Saturday, April 01, 2017

St. Augustine Beach public comment issue heading back to Commission (SAR)

Disgraced St. Augustine Beach Mayor RICHARD BURTT O'BRIEN lost in court on December 7, 2016 in his effort to win an injunction for "stalking" against government watchdog TOM REYNOLDS.  Undeterred, Republican Lord of All He Surveys RICH O'BRIEN seeks to amend public comment rules to erase criticism.  Wonder why?  Meanwhile, Commission minutes now omit what residents said in public comment.  Wonder why?

Posted March 31, 2017 05:14 am - Updated March 31, 2017 06:00 am
St. Augustine Beach public comment issue heading back to Commission

After getting pushback on their plans to change how public comment is handled, St. Augustine Beach officials will consider the issue afresh — with some tweaks.

The original proposal, crafted by City Attorney Jim Wilson, would have limited public comment to three minutes at a general public comment period and during items requiring a public hearing.

The revised resolution would create an additional public comment period for items on the agenda that don’t require a public hearing.

Other suggestions for handling public comment are expected to be on the table at Monday’s City Commission meeting, such as having a second meeting in a month when they can’t cover all the agenda items at one meeting.

“We suggest the key question concerning the resolution is: Will it help achieve the balance between your need to discuss and make decisions concerning the public’s business, and the public’s right to make comments?” according a memo from City Manager Max Royle Royle, who added in the memo the commission could pass the new standards on Monday on a trial basis.

But it’s unclear whether the matter will be heard Monday as planned.

Wilson said it was his understanding from Royle the issue would be moved. Royle said Wednesday there weren’t any plans to pull the item from the agenda, and that the commission would have to make that call.

St. Augustine Beach Mayor Rich O’Brien said he thinks it’s time to get the changes in place.

“I think I believe public comment is very important. I think getting things done is also important, and we need to make sure it’s a business-type meeting, and I think we need to tighten things up,” he said.

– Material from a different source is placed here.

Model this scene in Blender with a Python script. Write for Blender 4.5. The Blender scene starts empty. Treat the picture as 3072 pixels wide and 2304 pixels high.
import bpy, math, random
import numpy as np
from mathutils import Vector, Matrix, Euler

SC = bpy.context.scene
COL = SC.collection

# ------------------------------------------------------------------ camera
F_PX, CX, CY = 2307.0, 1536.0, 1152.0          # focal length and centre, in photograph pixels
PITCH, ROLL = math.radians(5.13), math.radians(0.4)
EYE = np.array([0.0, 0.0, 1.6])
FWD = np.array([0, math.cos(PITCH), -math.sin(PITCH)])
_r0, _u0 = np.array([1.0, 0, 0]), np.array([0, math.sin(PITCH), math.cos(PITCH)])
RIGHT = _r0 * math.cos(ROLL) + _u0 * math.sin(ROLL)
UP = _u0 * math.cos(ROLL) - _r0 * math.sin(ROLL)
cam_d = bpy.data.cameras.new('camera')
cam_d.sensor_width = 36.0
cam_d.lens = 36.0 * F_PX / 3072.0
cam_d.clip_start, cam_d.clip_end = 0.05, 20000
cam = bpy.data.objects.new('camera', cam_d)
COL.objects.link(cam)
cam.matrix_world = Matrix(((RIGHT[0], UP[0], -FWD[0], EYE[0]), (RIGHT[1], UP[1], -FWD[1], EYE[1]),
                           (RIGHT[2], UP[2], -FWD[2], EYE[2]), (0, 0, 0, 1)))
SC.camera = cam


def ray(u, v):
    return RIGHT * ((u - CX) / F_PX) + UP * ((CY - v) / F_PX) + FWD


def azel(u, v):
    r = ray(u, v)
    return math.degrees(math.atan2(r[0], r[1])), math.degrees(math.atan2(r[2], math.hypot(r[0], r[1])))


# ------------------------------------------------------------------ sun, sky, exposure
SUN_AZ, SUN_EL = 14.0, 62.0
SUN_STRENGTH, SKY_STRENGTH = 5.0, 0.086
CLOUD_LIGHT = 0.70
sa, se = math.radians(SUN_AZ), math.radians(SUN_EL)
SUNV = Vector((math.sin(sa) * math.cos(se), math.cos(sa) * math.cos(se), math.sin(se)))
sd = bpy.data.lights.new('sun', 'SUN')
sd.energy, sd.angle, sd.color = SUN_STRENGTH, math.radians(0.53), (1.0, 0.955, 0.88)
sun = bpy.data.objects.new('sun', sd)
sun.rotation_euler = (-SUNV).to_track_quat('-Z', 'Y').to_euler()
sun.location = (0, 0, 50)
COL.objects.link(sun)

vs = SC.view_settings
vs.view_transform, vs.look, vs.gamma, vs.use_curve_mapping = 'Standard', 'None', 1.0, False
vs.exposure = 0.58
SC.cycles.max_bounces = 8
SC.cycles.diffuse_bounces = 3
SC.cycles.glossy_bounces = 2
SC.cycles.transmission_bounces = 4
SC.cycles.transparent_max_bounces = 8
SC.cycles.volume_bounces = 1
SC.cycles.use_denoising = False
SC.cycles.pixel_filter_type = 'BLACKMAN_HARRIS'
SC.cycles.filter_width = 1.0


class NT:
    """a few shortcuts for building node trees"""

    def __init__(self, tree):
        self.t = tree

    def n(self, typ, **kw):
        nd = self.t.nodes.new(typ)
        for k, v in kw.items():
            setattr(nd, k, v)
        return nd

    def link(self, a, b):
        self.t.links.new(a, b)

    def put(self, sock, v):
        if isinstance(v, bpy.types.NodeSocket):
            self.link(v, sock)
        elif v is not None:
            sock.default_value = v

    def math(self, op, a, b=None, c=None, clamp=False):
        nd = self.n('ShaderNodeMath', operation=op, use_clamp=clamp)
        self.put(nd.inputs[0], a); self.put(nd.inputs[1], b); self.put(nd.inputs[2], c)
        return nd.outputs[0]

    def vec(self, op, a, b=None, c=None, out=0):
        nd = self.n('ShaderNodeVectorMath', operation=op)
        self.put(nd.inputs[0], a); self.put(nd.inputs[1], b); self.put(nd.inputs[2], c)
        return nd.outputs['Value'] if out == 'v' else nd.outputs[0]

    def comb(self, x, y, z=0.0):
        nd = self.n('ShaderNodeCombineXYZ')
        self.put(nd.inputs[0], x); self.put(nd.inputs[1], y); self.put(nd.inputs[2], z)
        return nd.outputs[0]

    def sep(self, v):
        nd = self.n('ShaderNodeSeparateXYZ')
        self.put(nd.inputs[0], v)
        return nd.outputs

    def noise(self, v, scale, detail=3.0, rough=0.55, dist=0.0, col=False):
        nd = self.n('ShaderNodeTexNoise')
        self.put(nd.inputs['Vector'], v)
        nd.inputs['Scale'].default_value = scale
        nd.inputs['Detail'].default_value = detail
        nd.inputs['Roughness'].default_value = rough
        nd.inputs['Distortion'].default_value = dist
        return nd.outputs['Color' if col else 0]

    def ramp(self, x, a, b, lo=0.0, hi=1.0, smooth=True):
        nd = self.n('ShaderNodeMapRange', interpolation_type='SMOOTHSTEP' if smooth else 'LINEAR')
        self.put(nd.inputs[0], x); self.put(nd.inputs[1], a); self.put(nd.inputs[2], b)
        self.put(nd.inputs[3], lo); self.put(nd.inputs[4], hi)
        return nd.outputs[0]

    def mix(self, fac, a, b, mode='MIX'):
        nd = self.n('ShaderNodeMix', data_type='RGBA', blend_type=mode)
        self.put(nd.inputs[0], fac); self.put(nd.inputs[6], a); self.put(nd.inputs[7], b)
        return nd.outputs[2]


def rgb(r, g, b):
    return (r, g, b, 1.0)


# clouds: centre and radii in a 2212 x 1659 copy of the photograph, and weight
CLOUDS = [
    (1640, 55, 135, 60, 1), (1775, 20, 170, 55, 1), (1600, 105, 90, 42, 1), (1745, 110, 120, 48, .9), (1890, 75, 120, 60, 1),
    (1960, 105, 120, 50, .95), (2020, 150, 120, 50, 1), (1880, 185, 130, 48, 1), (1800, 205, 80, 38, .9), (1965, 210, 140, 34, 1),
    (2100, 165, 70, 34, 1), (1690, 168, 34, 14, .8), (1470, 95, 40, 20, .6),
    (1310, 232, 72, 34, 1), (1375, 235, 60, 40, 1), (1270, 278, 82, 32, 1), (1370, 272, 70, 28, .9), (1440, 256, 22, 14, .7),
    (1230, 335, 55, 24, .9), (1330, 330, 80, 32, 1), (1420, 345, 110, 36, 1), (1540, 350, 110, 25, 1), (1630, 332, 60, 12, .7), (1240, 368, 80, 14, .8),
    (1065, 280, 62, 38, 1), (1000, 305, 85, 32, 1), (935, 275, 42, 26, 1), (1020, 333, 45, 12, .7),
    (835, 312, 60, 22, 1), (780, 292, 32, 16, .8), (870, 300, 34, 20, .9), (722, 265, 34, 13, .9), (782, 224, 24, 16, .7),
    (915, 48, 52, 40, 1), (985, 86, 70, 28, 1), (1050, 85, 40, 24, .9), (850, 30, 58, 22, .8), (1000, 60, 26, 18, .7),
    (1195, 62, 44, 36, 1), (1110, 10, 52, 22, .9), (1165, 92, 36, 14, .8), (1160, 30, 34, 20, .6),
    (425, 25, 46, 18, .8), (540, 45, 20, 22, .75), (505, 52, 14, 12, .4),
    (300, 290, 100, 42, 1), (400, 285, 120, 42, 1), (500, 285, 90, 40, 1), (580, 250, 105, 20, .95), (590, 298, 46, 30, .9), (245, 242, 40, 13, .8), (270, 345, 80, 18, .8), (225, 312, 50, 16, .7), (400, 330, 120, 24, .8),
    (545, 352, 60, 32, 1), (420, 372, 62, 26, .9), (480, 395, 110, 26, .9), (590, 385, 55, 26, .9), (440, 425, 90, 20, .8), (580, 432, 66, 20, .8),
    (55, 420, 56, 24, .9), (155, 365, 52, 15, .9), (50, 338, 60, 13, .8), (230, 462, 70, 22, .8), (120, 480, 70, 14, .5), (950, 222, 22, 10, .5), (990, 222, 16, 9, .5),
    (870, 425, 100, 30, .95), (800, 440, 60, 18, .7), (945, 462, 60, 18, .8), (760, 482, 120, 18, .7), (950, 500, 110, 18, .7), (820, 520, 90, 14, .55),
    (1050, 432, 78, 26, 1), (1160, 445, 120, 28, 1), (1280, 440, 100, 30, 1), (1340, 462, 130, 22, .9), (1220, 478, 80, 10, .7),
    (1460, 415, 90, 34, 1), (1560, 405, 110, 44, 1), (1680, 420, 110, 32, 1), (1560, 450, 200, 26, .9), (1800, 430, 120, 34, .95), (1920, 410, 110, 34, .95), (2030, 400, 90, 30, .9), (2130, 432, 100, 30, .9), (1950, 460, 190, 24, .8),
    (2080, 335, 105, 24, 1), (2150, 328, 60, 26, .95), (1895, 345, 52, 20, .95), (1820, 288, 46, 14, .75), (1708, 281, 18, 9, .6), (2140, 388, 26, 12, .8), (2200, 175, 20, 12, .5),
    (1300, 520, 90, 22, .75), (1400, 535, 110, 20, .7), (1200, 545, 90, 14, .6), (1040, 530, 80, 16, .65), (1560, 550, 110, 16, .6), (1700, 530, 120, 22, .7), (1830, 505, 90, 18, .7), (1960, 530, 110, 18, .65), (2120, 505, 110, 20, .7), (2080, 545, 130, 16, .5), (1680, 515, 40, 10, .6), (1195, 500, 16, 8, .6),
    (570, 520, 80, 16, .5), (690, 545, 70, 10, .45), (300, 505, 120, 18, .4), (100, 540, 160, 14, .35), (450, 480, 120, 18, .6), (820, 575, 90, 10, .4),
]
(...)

As it stands at the beach, the commission takes public comment on virtually any item that comes up at a meeting.

Commissioner Gary Snodgrass and O’Brien were the only commissioners who supported the original proposal to tighten public comments and make meetings more efficient.

O’Brien said the feedback he’s gotten from people outside of meetings is that they agree with the original proposal, and that “it’s about time.” He added he’s not opposed to making adjustments to the original proposal.

In other business

Commissioners are expected to hash out details of a lawsuit settlement at a shade meeting at 5 p.m. Monday and get public input and vote on the issue at the regular meeting, which begins at 6 p.m.

In a separate issue, the city has responded to allegations that alcohol sales tickets at Beach Blast Off were destroyed in violation of public records requirements and that money was missing from the proceeds. The city’s accounting, described in backup materials, came up with a $1 discrepancy in the sales and cash on hand, according to backup materials for the meeting.

Also, City Clerk Beverly Raddatz found the city’s disposal of the tickets was acceptable because the tickets fall under “Administrative Support Records,” which can be disposed of once their administrative value is lost or until they’ve become obsolete or superseded, according to a memo from Raddatz. The city destroyed the tickets after doing accounting for Beach Blast Off.

Raddatz wrote she checked with a supervisor at the state’s Bureau of Archives and Records Management, who confirmed there was not a violation of public records law.

A response from the State of Florida to The Record, the answer was similar.

Event tickets aren’t directly addressed by general records, but they could fall under administrative support records or transitory messages — required to be kept “until obsolete, superseded, or administrative value is lost” so “the agency could dispose of the records at any time once the records are no longer of use,” according to Meredith Beatrice, spokeswoman for the Florida Department of State.